Muito mais do que levar alegria para as pessoas com mimos comerciais, o bom velhinho observa que a presença física é mais importante do que presentar. “São nestes momentos que acontece que autoexame de consciência e a pessoa vai ver todos os momentos que desperdiçou”.
JC – Como é voltar a visitar a casa das pessoas depois desse período tão delicado que o mundo viveu?
Salvador: Esse período difícil mudou muito as pessoas. O Papai Noel que todos os anos trocava sentimentos, carinho e alegria com as crianças ficou dois anos privado desses encontros e sentimentos. Parecia que nada mais voltaria ao normal. Entretanto, na primeira visita todos esses sentimentos afloraram com maior intensidade. A reciprocidade nos encontros continua igual. Vejo hoje com muito mais nitidez as manifestações de cada criança, a forma de expressar seu sentimento e as várias formas como isso acontece. Mesmo assim, seguimos em atenção, seguindo os protocolos de saúde.
JC – O que te motivou a incorporar o Papai Noel?

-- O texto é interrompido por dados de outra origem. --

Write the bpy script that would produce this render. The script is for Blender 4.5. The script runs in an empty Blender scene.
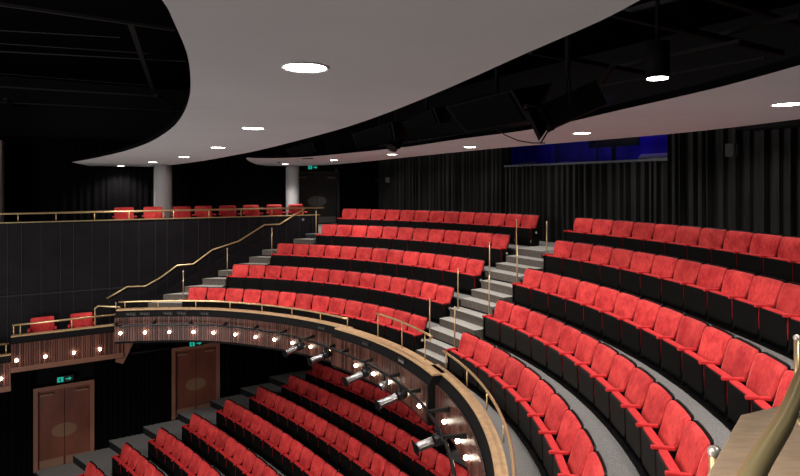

Salvador: Foi muito por acaso. Eu trabalhava em uma empresa e em um ano eles foram fazer a festa de final de ano e contrataram um Papai Noel. No ano seguinte, como eu sempre usei barba um pouco comprida, eles resolveram me convidar para ser o Papai Noel da festa. Eu gostei da ideia e fui deixando a barba crescer ainda mais. Mas, eu não cheguei a fazer o personagem no evento porque a festa foi cancelada. Mas, como eu estava praticamente caracterizado, mandei uns e-mails para uns shoppings e acabou dando certo. Fui contratado por 30 dias para trabalhar em um shopping.
JC – E como foi essa primeira experiência?
Salvador: A experiência foi muito gratificante. Teve aspectos de muita alegria, mas também de muita tristeza. Neste shopping frequentava pessoas de todas as classes sociais, e você sentia que as vezes a criança pedia um presente e notava que a família não teria condições de comprar. O pedido era feito com máxima esperança de que o Papai Noel realmente iria atender. Também outras circunstâncias, como pedir que trouxesse o pai de volta, que conversasse com os avós para que não brigassem tanto e muitas outras histórias familiares…
JC – Qual foi o pedido que mais lhe comoveu?
Salvador: Foi de um menino de aproximadamente 7 anos – que eu não consegui entender se o pai era divorciado da mãe ou se tinha falecido. Ele (menino) demorou a fazer pedido, até que disse assim: eu quero que faça meu pai voltar. E saiu correndo… Pra mim, esse pedido foi muito marcante.
JC – Na sua visão, qual é o real significado do Papai Noel?
Salvador: Bom, eu acredito que para a criança significa ganhar um presente. Para o adulto, é um símbolo de alegria e fraternidade para um determinado momento, mas que a figura do Papai Noel é uma alegria para os filhos. Eu não consegui identificar, ainda, se os adultos colocam o Papai Noel dentro de uma conjuntura religiosa. Mas, eu sempre procuro, nas visitas que eu faço, levar uma mensagem sobre o real significado do Natal, que é o nascimento de Jesus.
JC – Presentar realmente é o melhor presente? Ou, estar presente seria o grande presente?
Salvador: Estar presente, sem dúvidas. Eu vejo que as pessoas só entendem o real significado da presença quando perde. Ou perde por intolerância e a convivência acabou, ou perde no momento de falecimento, definitivamente. São nestes momentos que acontece que autoexame de consciência e vai ver todos os momentos que desperdiçou.
JC – É correto afirmar que Papai Noel não existe?
Salvador: Longe disso. Papai Noel existe e existe em cada pessoa. Ele não existe só nessas pessoas que se vestem de vermelho, gordinhos e de barba branca para o dia do Natal. Eu observo que cada pessoa pode ser um Papai Noel através de suas atitudes solidárias do dia a dia. Papai Noel não precisa necessariamente presentar, mas melhorar a vida a sua volta também é uma forma deixar a vida mais alegre.